BTr rejects all T-bill bids for being high


BTr rejects all T-bill bids for being high
By Des Ferriols
The Philippine Star 03/29/2005

The Bureau of Treasury (BTr) rejected yesterday all bid applications for government Treasury bills (T-bill) as banks attempted to jack up domestic interest rates in anticipation of a rise in key interest rates.

National Treasurer Omar Cruz said the market is liquid so there should not have been any reason to bid high on government securities even after the decision of the US Federal Open Market Committee to raise its interest rate.

"The market is globally, regionally and locally liquid," Cruz said. "If they (banks) raise the bids, I will reject (them). I know my liquidity, I am way ahead of them."

If the auction committee had not rejected yesterday’s bids, the average interest rates on the bellwether 91-day T-bill would have gone up to 6.926 percent.
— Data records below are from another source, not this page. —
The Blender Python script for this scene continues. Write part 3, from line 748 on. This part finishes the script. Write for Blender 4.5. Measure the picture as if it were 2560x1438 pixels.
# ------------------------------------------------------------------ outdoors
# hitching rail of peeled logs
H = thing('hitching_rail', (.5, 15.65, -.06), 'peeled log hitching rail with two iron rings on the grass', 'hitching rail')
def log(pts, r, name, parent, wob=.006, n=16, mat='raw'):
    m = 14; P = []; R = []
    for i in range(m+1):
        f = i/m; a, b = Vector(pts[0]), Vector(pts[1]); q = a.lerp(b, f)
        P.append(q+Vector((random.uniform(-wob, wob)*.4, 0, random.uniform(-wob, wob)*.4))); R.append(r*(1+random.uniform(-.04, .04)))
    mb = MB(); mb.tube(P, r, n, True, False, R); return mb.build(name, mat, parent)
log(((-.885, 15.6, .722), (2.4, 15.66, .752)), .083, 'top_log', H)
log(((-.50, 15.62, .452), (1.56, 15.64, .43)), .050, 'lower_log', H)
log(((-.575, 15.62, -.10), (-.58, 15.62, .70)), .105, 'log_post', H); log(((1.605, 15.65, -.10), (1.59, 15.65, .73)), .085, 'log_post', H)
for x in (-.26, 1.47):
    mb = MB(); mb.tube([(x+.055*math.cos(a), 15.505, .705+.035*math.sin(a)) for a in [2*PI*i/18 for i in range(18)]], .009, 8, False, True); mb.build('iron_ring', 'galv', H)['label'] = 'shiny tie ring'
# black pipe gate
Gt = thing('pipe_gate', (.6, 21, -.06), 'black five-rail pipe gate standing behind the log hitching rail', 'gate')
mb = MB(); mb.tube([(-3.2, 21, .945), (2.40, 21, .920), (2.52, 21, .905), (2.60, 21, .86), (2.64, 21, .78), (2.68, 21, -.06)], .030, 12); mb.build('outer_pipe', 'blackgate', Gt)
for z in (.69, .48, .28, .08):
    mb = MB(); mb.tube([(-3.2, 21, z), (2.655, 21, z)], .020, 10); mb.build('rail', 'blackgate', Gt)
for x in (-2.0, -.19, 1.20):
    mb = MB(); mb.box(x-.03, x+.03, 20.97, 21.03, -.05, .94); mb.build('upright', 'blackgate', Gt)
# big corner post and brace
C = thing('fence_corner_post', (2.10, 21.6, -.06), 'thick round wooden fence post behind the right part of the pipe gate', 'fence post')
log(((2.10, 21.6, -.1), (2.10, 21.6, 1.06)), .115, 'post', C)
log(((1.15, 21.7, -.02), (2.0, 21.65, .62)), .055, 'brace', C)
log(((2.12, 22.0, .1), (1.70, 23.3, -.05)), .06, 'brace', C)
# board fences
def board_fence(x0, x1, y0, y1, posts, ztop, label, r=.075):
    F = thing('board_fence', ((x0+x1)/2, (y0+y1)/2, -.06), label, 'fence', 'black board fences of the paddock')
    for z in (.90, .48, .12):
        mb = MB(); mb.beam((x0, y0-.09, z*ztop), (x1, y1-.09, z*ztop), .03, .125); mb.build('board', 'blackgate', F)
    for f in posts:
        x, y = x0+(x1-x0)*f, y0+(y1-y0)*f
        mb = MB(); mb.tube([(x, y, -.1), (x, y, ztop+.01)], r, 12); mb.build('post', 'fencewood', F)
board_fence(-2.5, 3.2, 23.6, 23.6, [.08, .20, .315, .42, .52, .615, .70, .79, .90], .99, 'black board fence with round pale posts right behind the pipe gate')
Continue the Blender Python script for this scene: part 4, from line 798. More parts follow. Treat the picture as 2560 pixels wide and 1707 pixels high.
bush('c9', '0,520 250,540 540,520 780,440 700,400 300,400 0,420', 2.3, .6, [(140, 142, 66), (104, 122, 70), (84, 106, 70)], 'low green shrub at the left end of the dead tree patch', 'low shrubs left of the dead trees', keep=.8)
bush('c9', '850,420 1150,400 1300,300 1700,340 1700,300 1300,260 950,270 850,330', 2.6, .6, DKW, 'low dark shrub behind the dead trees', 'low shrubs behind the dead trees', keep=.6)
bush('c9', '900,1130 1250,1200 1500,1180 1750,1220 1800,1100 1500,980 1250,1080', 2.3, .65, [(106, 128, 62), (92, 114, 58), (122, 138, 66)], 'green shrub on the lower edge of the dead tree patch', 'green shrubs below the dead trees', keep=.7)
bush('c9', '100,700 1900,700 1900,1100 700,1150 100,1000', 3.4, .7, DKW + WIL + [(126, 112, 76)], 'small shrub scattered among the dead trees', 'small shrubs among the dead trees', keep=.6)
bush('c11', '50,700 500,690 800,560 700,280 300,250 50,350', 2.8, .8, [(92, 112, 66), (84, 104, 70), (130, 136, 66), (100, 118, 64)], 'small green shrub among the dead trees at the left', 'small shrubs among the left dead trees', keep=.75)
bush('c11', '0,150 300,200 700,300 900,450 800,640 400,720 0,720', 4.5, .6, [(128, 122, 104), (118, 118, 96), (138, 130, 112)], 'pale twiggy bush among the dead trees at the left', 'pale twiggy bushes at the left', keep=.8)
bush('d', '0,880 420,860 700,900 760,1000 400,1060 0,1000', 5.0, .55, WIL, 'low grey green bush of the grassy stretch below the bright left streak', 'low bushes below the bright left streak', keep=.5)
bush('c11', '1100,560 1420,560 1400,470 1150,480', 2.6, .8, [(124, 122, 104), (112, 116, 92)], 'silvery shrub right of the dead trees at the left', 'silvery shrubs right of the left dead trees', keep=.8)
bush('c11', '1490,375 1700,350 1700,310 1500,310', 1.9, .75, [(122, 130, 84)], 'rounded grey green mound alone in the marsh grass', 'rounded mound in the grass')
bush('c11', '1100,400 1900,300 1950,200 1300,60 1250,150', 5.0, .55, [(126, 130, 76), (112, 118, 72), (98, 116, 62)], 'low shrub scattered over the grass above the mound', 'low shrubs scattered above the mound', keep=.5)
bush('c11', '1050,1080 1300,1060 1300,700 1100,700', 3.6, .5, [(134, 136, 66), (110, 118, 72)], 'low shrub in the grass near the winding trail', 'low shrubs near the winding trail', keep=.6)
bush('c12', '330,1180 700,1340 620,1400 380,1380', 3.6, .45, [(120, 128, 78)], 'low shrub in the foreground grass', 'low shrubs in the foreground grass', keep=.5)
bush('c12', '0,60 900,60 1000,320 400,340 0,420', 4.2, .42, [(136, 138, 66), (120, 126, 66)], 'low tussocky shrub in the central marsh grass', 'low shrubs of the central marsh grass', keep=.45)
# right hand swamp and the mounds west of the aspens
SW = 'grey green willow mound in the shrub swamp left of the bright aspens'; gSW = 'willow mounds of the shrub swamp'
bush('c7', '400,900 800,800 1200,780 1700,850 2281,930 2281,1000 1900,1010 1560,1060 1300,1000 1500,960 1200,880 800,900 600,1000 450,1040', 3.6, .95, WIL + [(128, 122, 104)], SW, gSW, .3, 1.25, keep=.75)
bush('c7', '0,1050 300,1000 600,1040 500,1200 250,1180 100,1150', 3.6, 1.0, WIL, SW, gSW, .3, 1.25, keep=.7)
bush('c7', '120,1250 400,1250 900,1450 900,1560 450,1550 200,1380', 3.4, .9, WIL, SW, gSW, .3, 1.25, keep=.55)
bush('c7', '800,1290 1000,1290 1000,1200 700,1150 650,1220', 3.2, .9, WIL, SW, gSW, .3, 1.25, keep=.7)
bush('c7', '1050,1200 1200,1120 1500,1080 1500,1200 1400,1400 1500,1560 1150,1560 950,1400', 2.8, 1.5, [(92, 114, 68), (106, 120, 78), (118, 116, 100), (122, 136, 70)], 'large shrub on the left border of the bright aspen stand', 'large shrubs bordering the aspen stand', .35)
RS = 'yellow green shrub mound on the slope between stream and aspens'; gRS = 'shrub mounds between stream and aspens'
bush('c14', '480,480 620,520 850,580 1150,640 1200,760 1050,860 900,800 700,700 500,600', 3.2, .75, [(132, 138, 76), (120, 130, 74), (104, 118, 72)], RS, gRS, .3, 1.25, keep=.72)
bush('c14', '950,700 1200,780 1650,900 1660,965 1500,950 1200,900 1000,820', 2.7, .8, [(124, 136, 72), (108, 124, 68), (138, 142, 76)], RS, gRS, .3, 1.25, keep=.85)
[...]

On the other hand, the rate on the 182-day notes would have gone up to 8.113 percent and the rate on the one-year or 365-day notes would have gone up to 8.973 percent.

Government’s decision to reject all bids was made easier by its $1.5-billion global bond float in January which proceeds were booked in February.

Cruz said the market’s aggressiveness stemmed from the anticipation of the BSP’s next policy meeting where the Monetary Board is expected to finally take action after the FOMC raised US interest rates and hinted on further and possibly bolder adjustments in the future.

The increase in US federal rates was expected to finally push the BSP to take action for the first time since 2003 and adjust its own policy rates in anticipation of rising global and domestic inflation rates.

According to sources from the Monetary Board, the FOMC decision might finally push the divided board towards adjusting its monetary policy by either increased the policy or increasing the liquidity reserves of banks or adjusting both.

"It really depends on how the market will react, especially since we have to consider the fact that oil prices have continued to rise," said the MB source. "Now we have look at the possible increase in interest rates abroad."

According to Cruz, however, there might be a let-up in market expectations since inflation rates are projected to decline.

The Monetary Board is scheduled to meet early next month specifically to discuss monetary policy. The Board has so far been firm on its decision to wait for more definite signs of demand-related inflationary pressures, saying repeatedly that adjusting rates would not solve supply-side pressures.

According to BSP Deputy Governor Amando M. Tetangco the MB would still have to look exactly how prices have been behaving and whether there was an actual tendency to go up across the board.

Tetangco noted that the FOMC used a language that still referred to the "measured adjustment" in US rates while also acknowledging inflationary pressures in the US.